As we are over half way through the year, I thought I would share my best and worst reads for the year so far.

These last 6 months I have finally been able to get back into reading for pleasure and I’ve managed to get through a whopping 39 books! Last year alone, I barely managed 20 due to being in the final year of my degree.

It has been pretty hard to pick my best and worst reads because I have read so many good books so far, but alas, I will pick out of those I have read.

My best read: Hot Milk by Deboarh Levy (★★★★★)

You know you’ve found your next favourite book when you purposefully slow down whilst your reading so each page can last a bit longer. I found myself doing this the whole time when I was reading this because I just didn’t want to finish.

The story is remarkably simple, yet completely mesmerizing. Sofia, an aimless twenty five year old, takes her Mother to Spain in search of cures for her many ailments. Along the way she has intense, romantic relationships and begins to unravel a lot about herself and the past.

Throughout this journey she ultimately realises that she has been putting her life on hold to try and save her mother. It’s a tale of the inverted mother-daughter relationship, set in one hot and heavy summer in Spain. The prose is beautiful and everything I could ever want in a book – I found myself re-reading lines and passages just to be able to take in the language over and over again. It’s poetic in places and a true marker of the beauty in literary fiction.

Most importantly, it reminded me why I have always loved fiction. It’s a fantastic example of the power of words and how they can convey the intensity of emotion to readers. Types of emotions that when read and re-experienced, then become universal.

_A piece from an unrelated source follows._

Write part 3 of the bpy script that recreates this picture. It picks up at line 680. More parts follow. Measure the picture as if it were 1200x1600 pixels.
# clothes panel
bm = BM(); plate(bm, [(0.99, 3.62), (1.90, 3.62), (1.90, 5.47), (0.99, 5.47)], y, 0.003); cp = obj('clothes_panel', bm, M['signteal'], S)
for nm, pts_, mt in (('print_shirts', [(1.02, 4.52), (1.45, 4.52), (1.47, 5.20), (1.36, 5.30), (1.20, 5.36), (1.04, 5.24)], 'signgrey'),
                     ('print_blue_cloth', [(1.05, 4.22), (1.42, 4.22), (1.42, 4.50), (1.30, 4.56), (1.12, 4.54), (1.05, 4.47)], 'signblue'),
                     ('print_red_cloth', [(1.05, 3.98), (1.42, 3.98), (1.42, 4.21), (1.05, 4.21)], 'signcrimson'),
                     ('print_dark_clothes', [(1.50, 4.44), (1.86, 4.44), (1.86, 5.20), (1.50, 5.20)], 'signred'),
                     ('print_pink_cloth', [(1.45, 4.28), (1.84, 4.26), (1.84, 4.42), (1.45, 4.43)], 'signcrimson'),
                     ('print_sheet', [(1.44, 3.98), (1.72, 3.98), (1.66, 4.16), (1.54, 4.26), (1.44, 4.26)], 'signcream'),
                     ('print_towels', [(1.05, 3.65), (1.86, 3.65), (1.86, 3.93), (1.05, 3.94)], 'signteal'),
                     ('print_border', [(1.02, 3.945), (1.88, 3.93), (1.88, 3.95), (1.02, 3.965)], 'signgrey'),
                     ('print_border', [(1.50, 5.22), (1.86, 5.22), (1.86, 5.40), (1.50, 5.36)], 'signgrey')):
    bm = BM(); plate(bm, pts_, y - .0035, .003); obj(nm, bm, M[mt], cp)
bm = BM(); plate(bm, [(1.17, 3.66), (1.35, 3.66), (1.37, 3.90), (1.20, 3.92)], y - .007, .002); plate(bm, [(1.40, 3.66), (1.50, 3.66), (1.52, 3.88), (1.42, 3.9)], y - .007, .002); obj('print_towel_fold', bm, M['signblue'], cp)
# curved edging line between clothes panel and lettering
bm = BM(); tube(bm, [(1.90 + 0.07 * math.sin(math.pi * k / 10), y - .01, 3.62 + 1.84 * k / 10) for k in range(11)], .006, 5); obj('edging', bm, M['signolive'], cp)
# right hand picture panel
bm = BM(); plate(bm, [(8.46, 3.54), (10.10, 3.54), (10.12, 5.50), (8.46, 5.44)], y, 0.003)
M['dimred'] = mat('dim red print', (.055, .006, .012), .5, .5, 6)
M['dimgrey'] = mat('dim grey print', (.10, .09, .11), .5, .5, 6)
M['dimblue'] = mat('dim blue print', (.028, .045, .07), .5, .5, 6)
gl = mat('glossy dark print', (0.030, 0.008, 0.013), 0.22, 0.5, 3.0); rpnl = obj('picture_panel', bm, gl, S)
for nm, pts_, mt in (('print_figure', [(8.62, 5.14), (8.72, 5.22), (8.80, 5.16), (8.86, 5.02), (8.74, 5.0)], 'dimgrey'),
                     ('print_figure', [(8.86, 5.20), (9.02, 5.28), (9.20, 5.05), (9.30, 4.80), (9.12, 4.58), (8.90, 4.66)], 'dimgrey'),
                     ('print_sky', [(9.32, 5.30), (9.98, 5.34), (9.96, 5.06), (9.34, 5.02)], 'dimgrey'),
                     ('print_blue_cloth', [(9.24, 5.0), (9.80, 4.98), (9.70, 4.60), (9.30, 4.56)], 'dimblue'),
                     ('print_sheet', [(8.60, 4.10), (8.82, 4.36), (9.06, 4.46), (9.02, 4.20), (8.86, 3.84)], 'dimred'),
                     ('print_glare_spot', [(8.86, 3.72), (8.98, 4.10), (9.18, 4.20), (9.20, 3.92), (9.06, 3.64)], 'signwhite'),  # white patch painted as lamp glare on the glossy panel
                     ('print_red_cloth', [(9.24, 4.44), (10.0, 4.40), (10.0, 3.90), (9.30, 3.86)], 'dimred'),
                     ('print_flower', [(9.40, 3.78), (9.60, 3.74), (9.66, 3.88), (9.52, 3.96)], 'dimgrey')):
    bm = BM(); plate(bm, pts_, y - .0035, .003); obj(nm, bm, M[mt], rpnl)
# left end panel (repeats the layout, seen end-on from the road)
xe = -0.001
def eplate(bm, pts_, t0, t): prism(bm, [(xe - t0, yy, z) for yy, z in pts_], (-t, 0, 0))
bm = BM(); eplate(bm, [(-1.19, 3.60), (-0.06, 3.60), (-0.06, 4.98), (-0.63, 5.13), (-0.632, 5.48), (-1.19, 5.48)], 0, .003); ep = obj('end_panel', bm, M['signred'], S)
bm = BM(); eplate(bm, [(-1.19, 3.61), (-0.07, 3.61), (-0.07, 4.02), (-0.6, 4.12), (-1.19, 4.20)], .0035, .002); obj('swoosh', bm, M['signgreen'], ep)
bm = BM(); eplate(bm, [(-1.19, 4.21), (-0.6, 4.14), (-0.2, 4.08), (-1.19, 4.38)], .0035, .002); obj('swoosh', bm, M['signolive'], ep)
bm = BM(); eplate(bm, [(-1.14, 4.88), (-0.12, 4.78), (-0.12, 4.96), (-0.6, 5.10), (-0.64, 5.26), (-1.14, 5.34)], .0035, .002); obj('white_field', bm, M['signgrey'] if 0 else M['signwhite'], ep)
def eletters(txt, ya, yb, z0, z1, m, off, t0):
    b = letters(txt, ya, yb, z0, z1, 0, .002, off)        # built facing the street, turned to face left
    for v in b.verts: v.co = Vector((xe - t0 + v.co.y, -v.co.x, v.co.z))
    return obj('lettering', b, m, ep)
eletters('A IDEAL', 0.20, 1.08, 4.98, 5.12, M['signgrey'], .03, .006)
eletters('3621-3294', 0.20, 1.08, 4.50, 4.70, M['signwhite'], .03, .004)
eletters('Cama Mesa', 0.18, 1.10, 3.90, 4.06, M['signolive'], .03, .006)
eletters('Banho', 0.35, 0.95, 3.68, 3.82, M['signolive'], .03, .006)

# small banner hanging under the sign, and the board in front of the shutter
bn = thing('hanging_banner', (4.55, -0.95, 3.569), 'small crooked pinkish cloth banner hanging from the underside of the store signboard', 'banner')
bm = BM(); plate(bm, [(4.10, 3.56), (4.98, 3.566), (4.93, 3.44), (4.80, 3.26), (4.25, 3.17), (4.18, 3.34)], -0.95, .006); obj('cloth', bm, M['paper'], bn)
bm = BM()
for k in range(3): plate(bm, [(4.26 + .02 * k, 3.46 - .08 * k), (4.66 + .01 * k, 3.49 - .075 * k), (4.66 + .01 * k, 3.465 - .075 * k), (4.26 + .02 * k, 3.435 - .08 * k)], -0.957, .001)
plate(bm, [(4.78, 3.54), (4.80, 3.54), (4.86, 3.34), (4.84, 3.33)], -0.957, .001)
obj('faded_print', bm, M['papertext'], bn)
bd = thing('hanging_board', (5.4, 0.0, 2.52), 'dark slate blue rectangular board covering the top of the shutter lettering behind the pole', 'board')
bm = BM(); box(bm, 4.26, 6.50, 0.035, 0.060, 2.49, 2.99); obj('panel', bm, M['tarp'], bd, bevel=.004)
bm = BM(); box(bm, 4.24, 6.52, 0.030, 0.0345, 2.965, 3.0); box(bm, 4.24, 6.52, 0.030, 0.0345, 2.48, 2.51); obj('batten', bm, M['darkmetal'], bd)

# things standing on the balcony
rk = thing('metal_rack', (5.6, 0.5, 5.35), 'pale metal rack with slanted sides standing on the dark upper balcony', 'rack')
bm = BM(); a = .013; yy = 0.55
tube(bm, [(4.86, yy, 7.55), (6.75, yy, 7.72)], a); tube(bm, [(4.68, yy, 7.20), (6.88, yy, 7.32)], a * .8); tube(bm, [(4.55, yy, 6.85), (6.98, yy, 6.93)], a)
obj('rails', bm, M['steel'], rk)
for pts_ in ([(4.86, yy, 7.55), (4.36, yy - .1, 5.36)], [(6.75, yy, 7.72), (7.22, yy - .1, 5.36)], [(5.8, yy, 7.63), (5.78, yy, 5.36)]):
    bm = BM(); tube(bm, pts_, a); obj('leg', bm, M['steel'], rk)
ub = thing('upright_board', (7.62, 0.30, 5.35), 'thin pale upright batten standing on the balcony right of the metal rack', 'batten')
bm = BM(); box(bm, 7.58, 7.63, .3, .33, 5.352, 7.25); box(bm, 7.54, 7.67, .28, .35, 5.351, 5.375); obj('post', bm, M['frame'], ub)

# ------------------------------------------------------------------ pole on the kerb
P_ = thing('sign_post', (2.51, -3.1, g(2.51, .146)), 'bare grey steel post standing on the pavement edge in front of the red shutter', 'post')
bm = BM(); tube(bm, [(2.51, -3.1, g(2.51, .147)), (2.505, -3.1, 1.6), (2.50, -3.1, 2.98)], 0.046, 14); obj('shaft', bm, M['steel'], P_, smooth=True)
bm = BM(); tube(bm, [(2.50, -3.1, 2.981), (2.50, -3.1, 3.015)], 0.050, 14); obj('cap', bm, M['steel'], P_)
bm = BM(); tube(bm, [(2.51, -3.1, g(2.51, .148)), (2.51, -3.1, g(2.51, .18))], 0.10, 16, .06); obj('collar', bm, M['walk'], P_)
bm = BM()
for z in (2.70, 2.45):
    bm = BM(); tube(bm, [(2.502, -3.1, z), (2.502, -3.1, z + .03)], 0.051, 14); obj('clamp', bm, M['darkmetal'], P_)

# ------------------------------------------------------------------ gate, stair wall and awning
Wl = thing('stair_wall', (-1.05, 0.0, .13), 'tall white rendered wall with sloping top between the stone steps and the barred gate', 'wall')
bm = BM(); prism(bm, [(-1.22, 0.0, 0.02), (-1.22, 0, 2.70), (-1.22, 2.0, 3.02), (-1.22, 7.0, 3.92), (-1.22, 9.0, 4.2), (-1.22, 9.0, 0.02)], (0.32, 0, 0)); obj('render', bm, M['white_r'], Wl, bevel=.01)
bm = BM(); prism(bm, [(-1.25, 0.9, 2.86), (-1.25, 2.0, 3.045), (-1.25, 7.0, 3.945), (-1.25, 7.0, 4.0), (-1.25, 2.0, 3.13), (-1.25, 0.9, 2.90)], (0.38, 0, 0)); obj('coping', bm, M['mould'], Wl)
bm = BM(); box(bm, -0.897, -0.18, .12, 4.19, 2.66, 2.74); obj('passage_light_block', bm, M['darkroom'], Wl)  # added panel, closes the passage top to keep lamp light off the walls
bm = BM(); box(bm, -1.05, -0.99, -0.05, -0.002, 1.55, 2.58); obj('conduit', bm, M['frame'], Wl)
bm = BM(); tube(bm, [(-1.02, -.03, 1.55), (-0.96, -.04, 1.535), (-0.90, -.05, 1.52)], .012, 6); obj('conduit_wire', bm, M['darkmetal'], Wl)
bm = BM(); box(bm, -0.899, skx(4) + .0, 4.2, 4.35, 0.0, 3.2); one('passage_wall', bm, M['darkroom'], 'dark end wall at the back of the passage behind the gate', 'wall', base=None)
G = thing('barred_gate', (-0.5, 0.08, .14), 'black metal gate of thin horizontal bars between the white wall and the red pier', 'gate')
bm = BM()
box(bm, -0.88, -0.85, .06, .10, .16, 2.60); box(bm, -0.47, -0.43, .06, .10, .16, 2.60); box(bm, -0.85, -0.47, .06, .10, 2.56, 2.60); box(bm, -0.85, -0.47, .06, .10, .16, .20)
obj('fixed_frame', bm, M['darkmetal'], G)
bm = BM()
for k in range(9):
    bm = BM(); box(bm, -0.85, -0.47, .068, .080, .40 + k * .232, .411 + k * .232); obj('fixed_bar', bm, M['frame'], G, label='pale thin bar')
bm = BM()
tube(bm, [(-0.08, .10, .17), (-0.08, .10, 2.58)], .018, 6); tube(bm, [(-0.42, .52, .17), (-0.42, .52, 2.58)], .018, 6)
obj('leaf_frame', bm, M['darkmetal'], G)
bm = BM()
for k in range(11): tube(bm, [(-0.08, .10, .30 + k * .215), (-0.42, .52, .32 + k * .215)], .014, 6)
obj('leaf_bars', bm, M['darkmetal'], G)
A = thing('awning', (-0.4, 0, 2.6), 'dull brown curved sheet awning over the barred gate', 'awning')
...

Although the book is rather short and sweet, it left me with a lingering aftermath. Long after I had finished the final page I could still feel the novel’s presence in the way I perceived my surroundings and my view of the world. That’s when you know you’ve just read an amazing book, right?

My worst read: Ducks, Newburyport by Lucy Ellmann (★★★)

By far not my worst rated book, but that’s a different story. I would say this has been my worst reading experience of the year and one I truly didn’t enjoy. I had to push myself to keep reading as I thought it would get better and I wanted to like it.

Most Booker Prize nominee’s have the potential to divide readers and this is an excellent example of that. I had read both raving and negative reviews and of course, wanted to try it for myself. Big books have never put me off, neither have descriptive books or books with lots of inner monologue, but this just took it to the extreme.

The book is composed of a few sentences that span over 1000 pages. It has been given credit for originality and reworking the novel, when in reality, I just think it ruined what could have been an enjoyable and thought provoking reading experience. It follows the mindset of an Ohioan housewife who shares her thoughts and anxieties about the world around her.

There’s a lot of criticism of Donald Trump, worries about climate change, nuclear weapons and is a deep reflection of contemporary America and this element makes the book different, relevant and appealing. However the abandonment of any structure and chapters made it impossible to read for me. I struggled for months to finish it and I would have rated it more if it had been half the size or structured differently.

I don’t think its lack of structure makes it original or prize worthy, but rather takes away from what could have been an incredibly poignant and accessible critique of contemporary society. I say it is my worst read in terms of when I think about the reading experience I had with the book. In comparison to the one above, it felt like a chore, which reading shouldn’t!

What have been your best and worst reads so far? Let me know!